Book Review: Abigail by Magda Szabo

Abigail – Magda Szabo (New York Review Books, 2020)

This book was translated from the Hungarian by Len Rix.

I think we can all be guilty sometimes of assuming that people who lived a long time ago (and by extension, books written by and about people who lived a long time ago), aren’t going to be relatable to us in the modern era. And so even though Abigail is only set less than a hundred years ago and published merely 15 years before I was born, I was surprised to find it so fresh and compelling.

Set in Hungary in the final years of World War II, Abigail follows less than a year in the life of young Gina Vitay. Gina is a gregarious, somewhat spoiled teenage girl who has lived her life in Budapest. Her father is a general and although her mother died when she was young, Gina has lived a full life with her beloved French governess and her doting aunt. She attends operas, visits art museums, and mingles with a genteel crowd in her aunt’s salons. She’s spoiled but not rotten, naive and sheltered and very much like a million other teenage girls throughout time.

She doesn’t know why her father suddenly wants to send her away to boarding school but she’s horrified at the school he takes her to. It’s deep in the country, far away from Budapest, deeply religious, and built like a fortress. Gina doesn’t understand that the war is not going well and that the choices her father is making may put her increasingly at risk. The rules at the school are strict, with nearly every moment of the girls’ lives scheduled, and an upset Gina makes a mistake early on that causes the rest of her class to turn against her. Deeply unhappy and alone, her only ally seems to be Abigail, a stone statue in the school gardens that legend says will help any of the girls who are in need.

There’s not much about Gina individually that makes her stand out and this is perhaps why she makes the perfect character to follow through this year. She’s naive, though not through any fault of her own. Her father is grappling with enormous consequences and yet she, like so many young people, is entirely self-focused. Szabo writes this beautifully and subtly. Gina’s tragedies are the loss of her personal belongings and her lack of friends in the school and Szabo sets this against the backdrop of a country falling apart, coming further and further under the thumb of a dictator. It’s terrifying how relatable this is now in 2025.
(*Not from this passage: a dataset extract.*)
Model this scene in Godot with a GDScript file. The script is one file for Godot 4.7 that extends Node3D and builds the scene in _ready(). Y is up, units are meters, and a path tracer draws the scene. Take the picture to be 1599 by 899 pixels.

Szabo strews hints through so that I didn’t feel like it was hard to figure out who Abigail really was, even as Gina assigns credit to everyone else. Again, this is done with skill so I never felt like I was looking down at Gina. She has only the information available to her and lacks the insight of character that future years will give her. She struggles to see beyond the obvious flaws and foibles of the adults in her life or to understand them as fully-fledged humans, but how many of us were the same as teenagers?

A masterful work and certainly one I would recommend now.

4 thoughts on “Book Review: Abigail by Magda Szabo”

  1. Oddly, this reminds me of the early parts of Anne of Green Gables when she tells Marilla that when she lived in the orphanage, she would talk to her reflection in a cabinet, a girl she had dubbed Katie, to make sense of what was happening to her and ease the loneliness. Plus, there is a dose of A Little Princess by Frances Hodgson Burnett here too, what with being sent away from her father to a fancy boarding school while war threats increase.

    1. Those are good comparisons! This does have a bit of a YA feel in its focus on a school and teenage characters, though definitely darker than either Anne or Little Princess.